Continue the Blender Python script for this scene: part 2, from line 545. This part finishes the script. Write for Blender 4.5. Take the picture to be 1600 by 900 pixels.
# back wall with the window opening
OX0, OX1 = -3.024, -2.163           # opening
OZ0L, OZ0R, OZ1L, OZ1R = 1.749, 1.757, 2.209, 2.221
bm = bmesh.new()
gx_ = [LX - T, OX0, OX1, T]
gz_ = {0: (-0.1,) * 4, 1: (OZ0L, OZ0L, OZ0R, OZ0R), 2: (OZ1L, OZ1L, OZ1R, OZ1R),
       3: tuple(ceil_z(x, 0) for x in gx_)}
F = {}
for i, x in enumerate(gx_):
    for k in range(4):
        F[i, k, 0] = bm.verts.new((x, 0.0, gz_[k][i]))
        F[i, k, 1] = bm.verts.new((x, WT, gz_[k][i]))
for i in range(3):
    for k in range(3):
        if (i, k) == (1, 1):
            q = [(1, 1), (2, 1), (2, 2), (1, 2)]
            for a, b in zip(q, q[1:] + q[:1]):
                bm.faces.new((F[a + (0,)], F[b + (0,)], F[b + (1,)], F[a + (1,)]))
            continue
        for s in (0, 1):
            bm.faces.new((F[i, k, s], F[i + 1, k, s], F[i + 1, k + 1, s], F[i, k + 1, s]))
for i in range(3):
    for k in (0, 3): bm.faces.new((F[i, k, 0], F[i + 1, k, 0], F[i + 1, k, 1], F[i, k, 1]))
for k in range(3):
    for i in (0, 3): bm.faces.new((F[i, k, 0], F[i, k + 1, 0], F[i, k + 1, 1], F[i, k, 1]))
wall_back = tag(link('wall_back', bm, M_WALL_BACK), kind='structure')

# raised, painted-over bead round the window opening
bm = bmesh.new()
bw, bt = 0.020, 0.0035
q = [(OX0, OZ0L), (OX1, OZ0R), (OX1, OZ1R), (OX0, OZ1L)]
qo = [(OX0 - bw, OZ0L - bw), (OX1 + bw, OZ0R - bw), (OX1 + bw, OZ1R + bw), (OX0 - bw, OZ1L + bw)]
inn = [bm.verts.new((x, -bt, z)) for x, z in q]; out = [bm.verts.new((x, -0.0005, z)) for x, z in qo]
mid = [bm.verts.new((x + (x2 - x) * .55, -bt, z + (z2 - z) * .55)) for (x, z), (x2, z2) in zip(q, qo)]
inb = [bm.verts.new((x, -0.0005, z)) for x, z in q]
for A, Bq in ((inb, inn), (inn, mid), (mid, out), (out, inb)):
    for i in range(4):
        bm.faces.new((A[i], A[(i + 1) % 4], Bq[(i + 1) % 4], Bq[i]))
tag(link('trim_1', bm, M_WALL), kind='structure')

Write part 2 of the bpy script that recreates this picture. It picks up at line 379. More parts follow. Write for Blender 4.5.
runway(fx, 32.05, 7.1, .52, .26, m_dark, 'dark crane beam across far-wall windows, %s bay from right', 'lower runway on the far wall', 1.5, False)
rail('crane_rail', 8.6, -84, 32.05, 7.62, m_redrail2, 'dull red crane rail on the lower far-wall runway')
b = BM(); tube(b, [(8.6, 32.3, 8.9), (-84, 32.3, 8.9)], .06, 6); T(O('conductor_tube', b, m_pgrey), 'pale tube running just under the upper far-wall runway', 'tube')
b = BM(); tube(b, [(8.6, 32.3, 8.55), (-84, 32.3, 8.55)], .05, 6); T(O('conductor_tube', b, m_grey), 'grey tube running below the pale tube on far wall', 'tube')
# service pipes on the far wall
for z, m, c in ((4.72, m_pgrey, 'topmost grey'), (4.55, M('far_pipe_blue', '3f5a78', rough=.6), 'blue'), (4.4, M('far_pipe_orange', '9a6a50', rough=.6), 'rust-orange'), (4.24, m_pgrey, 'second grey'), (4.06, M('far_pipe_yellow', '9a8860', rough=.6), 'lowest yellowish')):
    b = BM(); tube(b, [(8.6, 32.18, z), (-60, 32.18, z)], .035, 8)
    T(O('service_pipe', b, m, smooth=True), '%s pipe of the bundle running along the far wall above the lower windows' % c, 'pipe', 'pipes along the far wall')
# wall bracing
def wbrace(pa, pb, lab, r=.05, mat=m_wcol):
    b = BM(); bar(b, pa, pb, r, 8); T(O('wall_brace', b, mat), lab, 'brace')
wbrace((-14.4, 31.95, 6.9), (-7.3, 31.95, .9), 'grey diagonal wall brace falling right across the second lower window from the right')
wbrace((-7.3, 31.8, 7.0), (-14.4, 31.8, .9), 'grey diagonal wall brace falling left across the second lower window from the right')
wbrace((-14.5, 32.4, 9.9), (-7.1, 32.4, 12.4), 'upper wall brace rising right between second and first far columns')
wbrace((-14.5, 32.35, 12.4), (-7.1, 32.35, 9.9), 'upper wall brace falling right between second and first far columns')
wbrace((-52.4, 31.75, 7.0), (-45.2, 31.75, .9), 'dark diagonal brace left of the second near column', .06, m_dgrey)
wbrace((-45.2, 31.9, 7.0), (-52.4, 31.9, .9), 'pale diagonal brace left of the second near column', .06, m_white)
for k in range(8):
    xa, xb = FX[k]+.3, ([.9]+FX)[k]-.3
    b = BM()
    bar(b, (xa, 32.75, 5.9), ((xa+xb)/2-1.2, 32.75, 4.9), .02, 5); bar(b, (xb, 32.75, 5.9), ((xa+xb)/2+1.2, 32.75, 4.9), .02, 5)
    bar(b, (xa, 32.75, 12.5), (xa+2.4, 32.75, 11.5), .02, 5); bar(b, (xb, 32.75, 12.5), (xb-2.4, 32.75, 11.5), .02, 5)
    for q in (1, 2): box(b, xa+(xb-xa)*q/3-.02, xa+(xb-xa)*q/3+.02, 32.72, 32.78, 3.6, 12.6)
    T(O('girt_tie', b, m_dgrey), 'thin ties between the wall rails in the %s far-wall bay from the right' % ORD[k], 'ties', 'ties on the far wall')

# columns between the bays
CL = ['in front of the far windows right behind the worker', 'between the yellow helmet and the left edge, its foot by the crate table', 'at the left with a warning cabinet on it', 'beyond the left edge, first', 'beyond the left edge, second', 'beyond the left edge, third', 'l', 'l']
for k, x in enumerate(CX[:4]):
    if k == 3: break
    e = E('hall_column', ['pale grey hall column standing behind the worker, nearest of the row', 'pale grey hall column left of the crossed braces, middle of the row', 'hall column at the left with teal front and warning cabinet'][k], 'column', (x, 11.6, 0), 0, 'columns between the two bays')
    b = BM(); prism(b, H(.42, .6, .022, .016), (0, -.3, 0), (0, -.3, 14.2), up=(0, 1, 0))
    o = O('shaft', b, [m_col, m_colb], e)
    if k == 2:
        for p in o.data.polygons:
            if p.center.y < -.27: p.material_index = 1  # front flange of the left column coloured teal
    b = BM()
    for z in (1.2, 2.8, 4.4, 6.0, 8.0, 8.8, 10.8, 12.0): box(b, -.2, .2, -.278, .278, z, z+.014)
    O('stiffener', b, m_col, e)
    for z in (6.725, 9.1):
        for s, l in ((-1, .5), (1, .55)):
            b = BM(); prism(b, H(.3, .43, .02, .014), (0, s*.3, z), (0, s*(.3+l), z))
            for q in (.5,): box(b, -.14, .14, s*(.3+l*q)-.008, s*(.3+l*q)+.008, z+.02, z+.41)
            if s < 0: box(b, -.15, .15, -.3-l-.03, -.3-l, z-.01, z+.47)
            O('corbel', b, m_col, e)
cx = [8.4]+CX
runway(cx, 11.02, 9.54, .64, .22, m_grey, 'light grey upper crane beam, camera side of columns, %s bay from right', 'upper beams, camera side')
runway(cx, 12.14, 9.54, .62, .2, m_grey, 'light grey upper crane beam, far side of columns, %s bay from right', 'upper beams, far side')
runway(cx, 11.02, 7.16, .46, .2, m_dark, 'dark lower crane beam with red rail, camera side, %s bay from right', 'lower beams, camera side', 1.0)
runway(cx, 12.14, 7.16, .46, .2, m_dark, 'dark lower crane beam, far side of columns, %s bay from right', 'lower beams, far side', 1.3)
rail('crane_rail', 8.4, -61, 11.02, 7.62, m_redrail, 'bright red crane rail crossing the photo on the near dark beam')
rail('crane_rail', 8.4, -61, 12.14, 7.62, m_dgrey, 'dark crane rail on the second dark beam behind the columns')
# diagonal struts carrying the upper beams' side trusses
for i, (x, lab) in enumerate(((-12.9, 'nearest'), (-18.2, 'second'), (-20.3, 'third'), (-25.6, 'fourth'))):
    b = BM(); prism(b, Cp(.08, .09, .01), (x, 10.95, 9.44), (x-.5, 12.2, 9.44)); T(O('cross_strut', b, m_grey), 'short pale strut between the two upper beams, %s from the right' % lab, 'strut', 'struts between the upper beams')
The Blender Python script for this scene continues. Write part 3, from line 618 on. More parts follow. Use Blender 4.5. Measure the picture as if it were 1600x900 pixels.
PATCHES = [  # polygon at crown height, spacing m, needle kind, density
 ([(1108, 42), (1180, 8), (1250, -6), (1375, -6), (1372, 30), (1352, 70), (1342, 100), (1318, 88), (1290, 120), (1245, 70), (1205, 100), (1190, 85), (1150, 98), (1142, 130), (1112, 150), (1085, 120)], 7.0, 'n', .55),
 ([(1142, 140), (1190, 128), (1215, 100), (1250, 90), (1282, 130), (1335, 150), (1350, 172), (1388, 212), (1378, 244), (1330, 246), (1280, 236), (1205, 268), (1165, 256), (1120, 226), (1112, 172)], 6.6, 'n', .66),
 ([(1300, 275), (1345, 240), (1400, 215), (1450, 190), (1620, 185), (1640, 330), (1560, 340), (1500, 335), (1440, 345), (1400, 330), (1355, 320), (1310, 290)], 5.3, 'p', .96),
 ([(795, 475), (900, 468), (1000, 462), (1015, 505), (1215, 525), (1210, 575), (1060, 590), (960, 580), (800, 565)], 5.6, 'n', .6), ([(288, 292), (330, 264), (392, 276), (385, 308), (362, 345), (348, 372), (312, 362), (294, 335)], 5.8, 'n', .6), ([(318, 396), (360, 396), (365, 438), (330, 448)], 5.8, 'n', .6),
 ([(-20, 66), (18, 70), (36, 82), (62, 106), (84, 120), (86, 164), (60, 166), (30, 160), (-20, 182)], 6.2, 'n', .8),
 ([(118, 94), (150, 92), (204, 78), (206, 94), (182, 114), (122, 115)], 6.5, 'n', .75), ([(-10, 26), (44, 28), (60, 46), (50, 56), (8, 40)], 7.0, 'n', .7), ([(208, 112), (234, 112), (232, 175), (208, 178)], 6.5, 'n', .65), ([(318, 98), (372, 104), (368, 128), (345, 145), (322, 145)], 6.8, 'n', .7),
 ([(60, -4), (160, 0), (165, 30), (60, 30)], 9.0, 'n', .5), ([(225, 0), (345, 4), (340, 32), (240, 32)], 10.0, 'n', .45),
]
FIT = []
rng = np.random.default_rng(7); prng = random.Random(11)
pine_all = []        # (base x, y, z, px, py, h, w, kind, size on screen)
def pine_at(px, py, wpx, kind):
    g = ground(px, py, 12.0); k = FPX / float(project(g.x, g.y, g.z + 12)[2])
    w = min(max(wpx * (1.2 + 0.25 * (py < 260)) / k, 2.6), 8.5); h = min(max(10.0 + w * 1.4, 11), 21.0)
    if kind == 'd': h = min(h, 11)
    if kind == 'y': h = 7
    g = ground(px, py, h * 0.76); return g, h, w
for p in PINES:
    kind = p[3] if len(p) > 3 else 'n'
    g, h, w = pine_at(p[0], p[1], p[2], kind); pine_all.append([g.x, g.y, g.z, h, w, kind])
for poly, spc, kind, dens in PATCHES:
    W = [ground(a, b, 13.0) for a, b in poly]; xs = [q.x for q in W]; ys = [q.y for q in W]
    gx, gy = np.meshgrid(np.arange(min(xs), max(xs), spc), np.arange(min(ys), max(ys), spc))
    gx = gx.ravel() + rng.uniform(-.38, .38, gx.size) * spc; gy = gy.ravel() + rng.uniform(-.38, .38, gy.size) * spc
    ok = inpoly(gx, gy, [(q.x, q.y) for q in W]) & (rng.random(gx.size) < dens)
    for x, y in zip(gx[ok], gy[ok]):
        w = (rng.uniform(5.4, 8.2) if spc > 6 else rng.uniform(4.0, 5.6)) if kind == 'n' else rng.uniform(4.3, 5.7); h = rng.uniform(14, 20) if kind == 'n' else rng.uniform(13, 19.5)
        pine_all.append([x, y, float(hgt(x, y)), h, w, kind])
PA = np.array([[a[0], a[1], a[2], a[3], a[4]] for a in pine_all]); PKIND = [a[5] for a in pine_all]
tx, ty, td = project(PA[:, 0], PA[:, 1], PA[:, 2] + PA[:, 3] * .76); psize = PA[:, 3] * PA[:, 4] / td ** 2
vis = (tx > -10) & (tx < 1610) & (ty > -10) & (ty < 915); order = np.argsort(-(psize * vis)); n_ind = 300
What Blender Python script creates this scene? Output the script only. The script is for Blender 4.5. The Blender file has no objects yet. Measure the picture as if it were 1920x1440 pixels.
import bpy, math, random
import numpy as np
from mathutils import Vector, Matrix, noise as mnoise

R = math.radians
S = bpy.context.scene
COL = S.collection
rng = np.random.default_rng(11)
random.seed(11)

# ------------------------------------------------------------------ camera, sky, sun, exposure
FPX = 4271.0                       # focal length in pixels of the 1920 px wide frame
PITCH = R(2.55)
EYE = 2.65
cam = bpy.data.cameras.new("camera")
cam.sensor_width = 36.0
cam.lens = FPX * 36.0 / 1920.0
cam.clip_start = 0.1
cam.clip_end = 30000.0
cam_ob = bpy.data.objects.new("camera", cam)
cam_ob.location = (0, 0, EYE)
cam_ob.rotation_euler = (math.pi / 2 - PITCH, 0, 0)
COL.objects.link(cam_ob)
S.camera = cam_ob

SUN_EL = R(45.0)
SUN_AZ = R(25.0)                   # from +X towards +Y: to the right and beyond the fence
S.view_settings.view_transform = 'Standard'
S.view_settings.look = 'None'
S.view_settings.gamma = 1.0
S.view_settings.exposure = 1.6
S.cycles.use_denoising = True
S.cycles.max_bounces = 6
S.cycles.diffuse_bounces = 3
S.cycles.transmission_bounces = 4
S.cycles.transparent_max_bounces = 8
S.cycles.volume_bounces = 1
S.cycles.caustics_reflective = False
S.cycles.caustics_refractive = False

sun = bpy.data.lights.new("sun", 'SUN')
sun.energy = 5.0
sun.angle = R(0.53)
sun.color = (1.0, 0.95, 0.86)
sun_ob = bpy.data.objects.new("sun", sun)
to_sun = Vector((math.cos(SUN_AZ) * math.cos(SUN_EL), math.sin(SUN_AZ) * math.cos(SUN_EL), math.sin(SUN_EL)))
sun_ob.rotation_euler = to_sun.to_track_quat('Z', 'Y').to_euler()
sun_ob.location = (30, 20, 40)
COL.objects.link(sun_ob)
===
# [GIVEN REQUEST]
In the records above, collect each line with "pixels".

# [TASK OUTPUT]
Continue the Blender Python script for this scene: part 2, from line 545. This part finishes the script. Write for Blender 4.5. Take the picture to be 1600 by 900 pixels.
The Blender Python script for this scene continues. Write part 3, from line 618 on. More parts follow. Use Blender 4.5. Measure the picture as if it were 1600x900 pixels.
What Blender Python script creates this scene? Output the script only. The script is for Blender 4.5. The Blender file has no objects yet. Measure the picture as if it were 1920x1440 pixels.
FPX = 4271.0                       # focal length in pixels of the 1920 px wide frame